Once its novelty factor fades, Medulla settles down as a stirring, nuanced album that takes a while to take hold. A few pop songs ("Who Is It," "Triumph Of A Heart") shout out for notice, but more common are pensive mood pieces that sound more like studies than songs. "Pleasure Is All Mine" opens with Björk wide-eyed beside an ancient-sounding swirl tended by The Icelandic Choir, hip-hop beatboxer Rahzel, Inuit throat singer Tagaq, and art-rock spaz Mike Patton. The gnostic spin carries through most of the record, but no amount of somberness can keep Björk tethered for long: By "Who Is It," she's soaring over the mouthy simulation of a buoyant dance track, swallowing her words and gargling their connotations in search of answers to questions that focus on everything and nothing. In "Desired Constellation," she throws a "palm full of stars… like dice" over a gorgeous glitch field. The electronic flourish strays from her organic vocal focus, but Björk summons the same kind of tingle with choral language in "Oceania," which finds The London Choir reacting to what sounds like a thrilling slow-motion circus act.

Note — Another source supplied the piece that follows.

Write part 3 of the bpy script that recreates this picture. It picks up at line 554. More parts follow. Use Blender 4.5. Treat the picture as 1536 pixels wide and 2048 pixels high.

Some of Medulla's most striking moments play out in small scale: the stunning "Submarine" features little more than Björk and English rock shaman Robert Wyatt in interlocking harmonic moans, while "Ancestors" plays with a smatter of grunting goblin sounds and emotive whimpers. Sure to rankle those with even the slightest aversion to Björk's prim fancies, Medulla shows the singer in her weirdest and least immediately rewarding form yet. Once perceptions and expectations settle out, however, the album proves arrestingly in thrall to its own twisted tongue.